──────── Source material ────────

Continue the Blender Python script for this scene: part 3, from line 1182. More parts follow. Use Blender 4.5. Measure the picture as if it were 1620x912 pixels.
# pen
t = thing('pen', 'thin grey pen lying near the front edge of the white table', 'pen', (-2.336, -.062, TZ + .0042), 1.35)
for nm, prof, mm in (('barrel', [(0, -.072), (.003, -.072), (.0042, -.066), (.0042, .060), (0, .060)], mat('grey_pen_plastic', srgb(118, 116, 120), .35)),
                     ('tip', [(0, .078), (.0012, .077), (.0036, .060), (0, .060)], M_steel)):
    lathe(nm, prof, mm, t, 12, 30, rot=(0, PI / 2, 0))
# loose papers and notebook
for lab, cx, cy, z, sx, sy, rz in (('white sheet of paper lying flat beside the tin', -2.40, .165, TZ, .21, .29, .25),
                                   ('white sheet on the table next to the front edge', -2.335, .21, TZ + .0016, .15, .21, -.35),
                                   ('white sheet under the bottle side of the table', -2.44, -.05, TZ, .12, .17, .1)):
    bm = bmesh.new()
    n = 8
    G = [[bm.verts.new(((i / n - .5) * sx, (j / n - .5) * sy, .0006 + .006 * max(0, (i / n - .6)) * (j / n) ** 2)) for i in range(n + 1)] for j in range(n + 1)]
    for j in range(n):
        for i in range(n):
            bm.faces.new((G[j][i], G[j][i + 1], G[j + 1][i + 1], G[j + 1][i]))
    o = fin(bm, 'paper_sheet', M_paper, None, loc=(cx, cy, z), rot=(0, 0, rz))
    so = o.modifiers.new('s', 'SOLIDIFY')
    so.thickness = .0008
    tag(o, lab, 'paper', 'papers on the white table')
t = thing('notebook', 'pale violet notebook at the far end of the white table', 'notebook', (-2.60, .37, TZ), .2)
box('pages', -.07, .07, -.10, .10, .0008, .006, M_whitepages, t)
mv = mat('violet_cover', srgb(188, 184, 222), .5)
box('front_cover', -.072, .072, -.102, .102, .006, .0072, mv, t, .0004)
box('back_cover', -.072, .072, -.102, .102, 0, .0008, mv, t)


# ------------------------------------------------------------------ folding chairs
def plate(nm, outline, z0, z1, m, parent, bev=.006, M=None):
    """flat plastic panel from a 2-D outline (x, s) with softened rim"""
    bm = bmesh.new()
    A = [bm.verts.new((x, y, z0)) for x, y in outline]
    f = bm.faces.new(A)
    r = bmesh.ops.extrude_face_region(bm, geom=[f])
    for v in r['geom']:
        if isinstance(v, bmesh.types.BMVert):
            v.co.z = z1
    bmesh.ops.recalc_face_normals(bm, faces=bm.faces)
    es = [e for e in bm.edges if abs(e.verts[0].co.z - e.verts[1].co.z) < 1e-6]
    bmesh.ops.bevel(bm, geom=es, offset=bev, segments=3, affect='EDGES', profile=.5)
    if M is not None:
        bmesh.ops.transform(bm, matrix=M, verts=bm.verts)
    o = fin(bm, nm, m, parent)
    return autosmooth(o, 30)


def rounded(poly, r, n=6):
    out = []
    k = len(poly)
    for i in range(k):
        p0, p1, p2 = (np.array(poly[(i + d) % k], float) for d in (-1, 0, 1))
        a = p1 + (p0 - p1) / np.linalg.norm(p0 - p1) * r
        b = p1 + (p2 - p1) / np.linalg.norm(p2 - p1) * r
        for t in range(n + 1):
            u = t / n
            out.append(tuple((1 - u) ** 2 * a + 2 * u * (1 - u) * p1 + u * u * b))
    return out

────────

Say how many lines hold the word "from", giving the number and nothing else.

■ Answer ■
2